Friday, January 12, 2007
They say I walk around like I got an S on my chest:
Chris From The Block asks:
I thought of a question that I’d like to see every presidential candidate asked: “Is it your position that that United States must have the world’s largest and most expensive military, and if so, why?”

I think it’s a surprisingly hard question to answer on its merits. Clearly if 9/11 has shown anything it’s that a massive military apparatus doesn’t necessarily protect us (and by extending our footprint into places like Saudi Arabia might make is into targets). And there’s no reason to suppose that a smaller US military would make us significantly more vulnerable to attack from, say, North Korea. I mean, I’m not saying the US becomes Japan (though they seem pretty safe and free of terrorism, thanyouverymuch), but can you really argue that Italy or France are less safe than the US or more imperiled by international threats because they have smaller militaries?
As they say, it's not the size; it's how it's used. The security threats that we face as a nation have to do primarily with our position as the predominant global superpower. The size and allocation of military assets is driven by this, and also leads to the preservation of that status. Italy and France aren't safer because they have smaller militaries -- France has the biggest military in Europe, and therefore one of the largest on the planet -- but rather because their global reach and aspirations are constrained, relative to us. If Italy decides tomorrow that it wants to take up America's global commitments, it will find that it needs a vastly larger military to avert the disasters that hegemony tempts.
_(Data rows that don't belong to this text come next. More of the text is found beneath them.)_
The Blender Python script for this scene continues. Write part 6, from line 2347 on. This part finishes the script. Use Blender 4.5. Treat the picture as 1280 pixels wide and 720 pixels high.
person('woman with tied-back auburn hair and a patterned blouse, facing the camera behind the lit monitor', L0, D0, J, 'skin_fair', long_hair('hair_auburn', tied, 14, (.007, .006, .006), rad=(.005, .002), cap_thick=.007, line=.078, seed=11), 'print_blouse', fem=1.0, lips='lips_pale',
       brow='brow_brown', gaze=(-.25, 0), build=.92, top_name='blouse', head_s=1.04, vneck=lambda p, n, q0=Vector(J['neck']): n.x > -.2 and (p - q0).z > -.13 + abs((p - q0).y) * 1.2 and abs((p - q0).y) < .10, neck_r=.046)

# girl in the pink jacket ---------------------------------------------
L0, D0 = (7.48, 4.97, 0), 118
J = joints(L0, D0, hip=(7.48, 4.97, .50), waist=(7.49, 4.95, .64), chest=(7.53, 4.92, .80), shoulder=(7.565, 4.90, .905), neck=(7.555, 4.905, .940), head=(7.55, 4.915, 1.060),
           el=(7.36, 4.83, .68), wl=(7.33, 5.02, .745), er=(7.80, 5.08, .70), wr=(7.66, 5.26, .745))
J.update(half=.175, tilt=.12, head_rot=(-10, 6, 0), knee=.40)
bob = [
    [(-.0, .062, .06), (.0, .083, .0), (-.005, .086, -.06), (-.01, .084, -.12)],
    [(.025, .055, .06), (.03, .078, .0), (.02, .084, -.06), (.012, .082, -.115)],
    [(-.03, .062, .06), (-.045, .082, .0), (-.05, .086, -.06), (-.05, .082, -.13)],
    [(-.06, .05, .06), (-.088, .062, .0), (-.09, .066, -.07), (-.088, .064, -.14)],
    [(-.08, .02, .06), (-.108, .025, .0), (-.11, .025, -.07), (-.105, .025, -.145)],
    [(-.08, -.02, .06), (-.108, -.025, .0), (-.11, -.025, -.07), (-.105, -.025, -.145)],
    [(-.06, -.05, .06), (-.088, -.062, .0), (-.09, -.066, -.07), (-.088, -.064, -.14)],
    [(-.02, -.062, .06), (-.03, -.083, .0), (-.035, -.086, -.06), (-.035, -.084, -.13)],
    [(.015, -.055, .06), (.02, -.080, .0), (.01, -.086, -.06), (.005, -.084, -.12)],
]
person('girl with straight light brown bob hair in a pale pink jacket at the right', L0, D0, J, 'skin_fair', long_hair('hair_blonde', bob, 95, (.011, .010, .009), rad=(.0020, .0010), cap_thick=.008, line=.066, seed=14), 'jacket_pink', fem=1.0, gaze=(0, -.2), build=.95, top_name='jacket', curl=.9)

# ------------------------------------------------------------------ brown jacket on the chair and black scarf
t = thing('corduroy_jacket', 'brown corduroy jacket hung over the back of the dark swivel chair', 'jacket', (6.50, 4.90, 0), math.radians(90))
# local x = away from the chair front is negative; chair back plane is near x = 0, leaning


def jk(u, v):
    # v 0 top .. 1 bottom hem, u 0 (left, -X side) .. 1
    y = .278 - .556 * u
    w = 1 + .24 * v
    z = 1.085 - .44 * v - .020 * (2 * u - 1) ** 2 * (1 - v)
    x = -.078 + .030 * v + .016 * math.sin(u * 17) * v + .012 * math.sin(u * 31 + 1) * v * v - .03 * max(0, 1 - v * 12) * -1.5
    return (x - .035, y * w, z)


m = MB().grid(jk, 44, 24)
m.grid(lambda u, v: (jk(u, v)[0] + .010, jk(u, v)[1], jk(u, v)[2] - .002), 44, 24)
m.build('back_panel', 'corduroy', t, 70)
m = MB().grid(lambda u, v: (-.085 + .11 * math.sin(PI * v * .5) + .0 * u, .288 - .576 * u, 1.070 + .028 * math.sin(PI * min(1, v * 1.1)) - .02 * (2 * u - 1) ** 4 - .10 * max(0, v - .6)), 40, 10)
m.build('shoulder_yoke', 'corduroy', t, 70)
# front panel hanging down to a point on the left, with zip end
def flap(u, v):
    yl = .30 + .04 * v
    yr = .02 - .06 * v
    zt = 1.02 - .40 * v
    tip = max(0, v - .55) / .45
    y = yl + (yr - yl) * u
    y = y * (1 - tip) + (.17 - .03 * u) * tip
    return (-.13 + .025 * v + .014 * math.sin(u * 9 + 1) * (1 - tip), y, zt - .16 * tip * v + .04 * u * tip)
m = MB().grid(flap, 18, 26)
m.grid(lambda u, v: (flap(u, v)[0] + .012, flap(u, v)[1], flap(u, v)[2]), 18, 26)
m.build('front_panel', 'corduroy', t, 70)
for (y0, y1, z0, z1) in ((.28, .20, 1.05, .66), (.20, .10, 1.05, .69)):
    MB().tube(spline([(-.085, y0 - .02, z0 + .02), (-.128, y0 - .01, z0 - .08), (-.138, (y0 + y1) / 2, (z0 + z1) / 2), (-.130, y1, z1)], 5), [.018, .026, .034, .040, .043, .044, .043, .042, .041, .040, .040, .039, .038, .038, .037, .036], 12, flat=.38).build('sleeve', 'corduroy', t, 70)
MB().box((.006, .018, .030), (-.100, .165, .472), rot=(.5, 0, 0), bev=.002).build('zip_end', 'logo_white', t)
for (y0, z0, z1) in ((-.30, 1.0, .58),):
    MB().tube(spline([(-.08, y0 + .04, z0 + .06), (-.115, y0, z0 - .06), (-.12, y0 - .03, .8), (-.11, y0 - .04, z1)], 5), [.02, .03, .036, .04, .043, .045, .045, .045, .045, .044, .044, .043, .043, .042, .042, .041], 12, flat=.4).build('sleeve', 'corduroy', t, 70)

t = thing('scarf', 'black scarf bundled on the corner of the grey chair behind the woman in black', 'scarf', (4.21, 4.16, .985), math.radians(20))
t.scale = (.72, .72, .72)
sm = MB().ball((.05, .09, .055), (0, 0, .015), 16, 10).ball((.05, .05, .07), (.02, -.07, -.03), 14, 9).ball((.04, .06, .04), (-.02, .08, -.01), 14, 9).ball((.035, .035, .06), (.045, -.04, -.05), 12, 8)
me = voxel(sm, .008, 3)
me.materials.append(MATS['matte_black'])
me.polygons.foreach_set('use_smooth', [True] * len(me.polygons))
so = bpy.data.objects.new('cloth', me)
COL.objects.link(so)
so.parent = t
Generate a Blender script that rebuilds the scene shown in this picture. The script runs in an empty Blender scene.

Now, we don't necessarily need a half-trillion-plus annual expenditure on the military. But as long as we like remaining the world's only superpower, we'd be irresponsible not to have a hugely outsized martial force relative to the rest of the world. Chris is right that even with such a massive military, we're going to remain vulnerable to asymmetric attack, but that's sort of true by definition. The issue has more to do with being the global equivalent of 50 Cent -- a mercurial, violent paranoiac possessing undeniable greatness, intensely loyal to a select few, merciless to most others and determined to remain on top of the heap by any means necessary. We get ours the ski mask way. As a result, we had better stay strapped.
--Spencer Ackerman
Though it was obviously more pronounced during the Cold War, France and Italy are also safe in the knowledge that we wouldn't let anyone buck em down.

This vicarious form of protection is probably more pronounced in the post-Cold War era with Japan. We are their military when it comes to detering China and/or NoKo.

So it's best that we walk around town with a pound strapped down at our side...
Blogger Eric Martin | 2:56 PM

Kanizzle, I don't think that Chris meant largest in terms of ground forces. And in terms of defense spending, we're like a bajillion times the Chinese, so I figured I'd speak to that point. I do, of course, like how you've run with the 50 Cent allegory.

Andrew, being a superpower is not simply a function of military superiority. I was trying to make a value-free statement about the real issue being our extensive global commitments driving our defense posture, rather than the other way around.